USS helps unlock Yorkshire Water restructuring

The £45 billion UK private pension scheme teamed up with Macquarie to support Yorkshire Water in its restructuring of an inflation-linked swap.

Universities Superannuation Scheme (USS) has participated in the restructuring of an inflation-linked swap issued by Yorkshire Water, the pension scheme confirmed.

USS and Macquarie Infrastructure Debt Investment Solutions (MIDIS) both took part in the restructuring which allowed for the removal of the mandatory breaks from the swaps, as previously reported by PDI. As a result, Yorkshire Water’s liquidity risks have been reduced.

USS purchased the long-term, inflation-linked notes from a special purpose vehicle, Aysgarth Finance. The notes will reach final maturity in 2063. Macquarie previously said that it had acquired £50 million (€69.7 million; $76.9 million) worth of inflation-linked notes also ahead of the restructuring.

“This is an exciting transaction for USS and we are delighted to have completed this with Yorkshire, one of the largest and best performing companies in the water sector,” Ben Levenstein, head of private debt and special situations, private markets group at USS Investment Management, said in a statement. “Long-term, inflation linked assets are well suited to USS given the inflation linked nature of our liabilities.
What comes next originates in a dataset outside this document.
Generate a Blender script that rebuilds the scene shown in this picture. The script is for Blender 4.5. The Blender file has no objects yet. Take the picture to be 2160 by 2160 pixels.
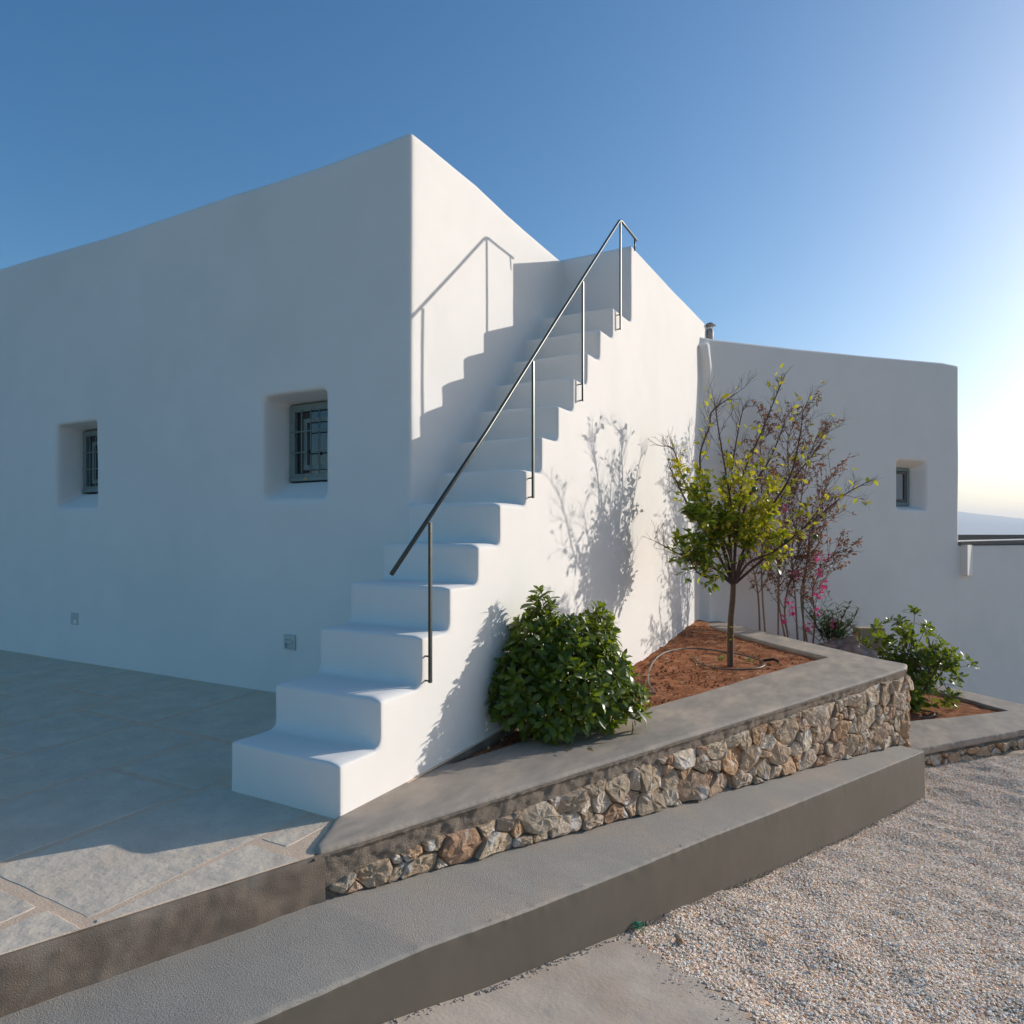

USS’s Private Markets Group is an experienced investor across the capital structure within regulated sectors in the UK and very well positioned to provide such bespoke financing solutions.”

Adrian Hunt, group treasurer for Yorkshire Water, also commented in a statement: “USS understood our requirements for the swap restructuring, and were able to align these with its own risk and return requirements and work with us to deliver an efficiently executed transaction.”

USS declined to comment any further on the deal.

USS is the principal defined benefit pension scheme for universities and other higher education institutions in the UK and is one of region’s largest pension schemes with total funds of around £49 billion. The investor has offices in Liverpool and London.